As I approach the Presidio from the Coastal Bike Trail onto the main road going under the Golden gate Bridge, there is a bus stop(Muni) where there are always a small handful of folks waiting to be escorted home(?) from a long day's work(?) and inevitably they are so often older Chinese. I roll past and notice their often mismatched and ill-fitted(?) colorful garments and listen to their foreign(to me) dialogue and wonder about their reason for being at that lonely Muni outpost at that time of night and if they are going home or to another job. My time with them is so brief and the hundreds of questions that arise will forever go unanswered because I will not stop to ask, will not learn Mandarin or Cantonese in order to ask and am much happier with never really knowing. Some nights the fog rolls in and offers a more ghostly perspective as it bathes them in a more pronounced golden light from the shelter fixture.
When I roll into Crissy Field from the Marina, traffic is lessened, the lights go down and with the approach to the Golden Gate Bridge on my left bathing me in its ambient golden streetlight glow, I can hear the silence around me. I can see well the road in front of me, the trees sparsely populating the Bay (near)shores on my right and a few here and there peppering the open spaces under the overpass rising to meet that great Golden Monument to take folks where they need to go. The Bay on my right gently slaps the shores with its entirely too cold water that has circulated from out beyond the Golden Gate in front of me, arriving from China or Japan and all points east to wash up on those shores. I love to ride through this area at night because the locals have all gone home, the tourists are sitting down somewhere for the night recounting their time walking the beaches of Crissy Field with the Golden Gate in view and I pretty much have the place to myself. But I am just passing through. It is a gateway of pleasure for me to ride over and into the arms of the Presidio where I will rise up and above the lights of San Francisco and become a coastal dweller for a time. My bicycle hugging the pavement as I push my body forward, propelled toward the mileage goal for the night(I am a Mileage WHORE) but never forgetting to take in the most beautiful vistas and scenes around me as I count down the centimeters, inches, feet, yards, blocks and miles to my betterment.

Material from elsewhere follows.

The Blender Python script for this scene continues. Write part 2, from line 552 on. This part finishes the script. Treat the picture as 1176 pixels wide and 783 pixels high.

I have long since put the childhood fears of the dark behind me and can relish the silent City that I inhabit; in the darkness of trees and periodic streetlamps suggesting humanity's presence but neither confirming nor denying it. Other monuments of human habitation arise as I coast by trash and compost bins set out to be picked up per a weekly schedule, green and blue bins that are universal in San Francisco and remind me that we create too much waste yet work very hard to minimize the impact. surrounded I am by all things human, and yet, in the darkness of the Presidio on the West Coast of San Francisco, of California, of these United States, I am alone and cradled in the generosity of nature giving as she always has the kinds of beauty that must be seen and heard with some awareness and intent lest they slip by and I cannot recall them to write down.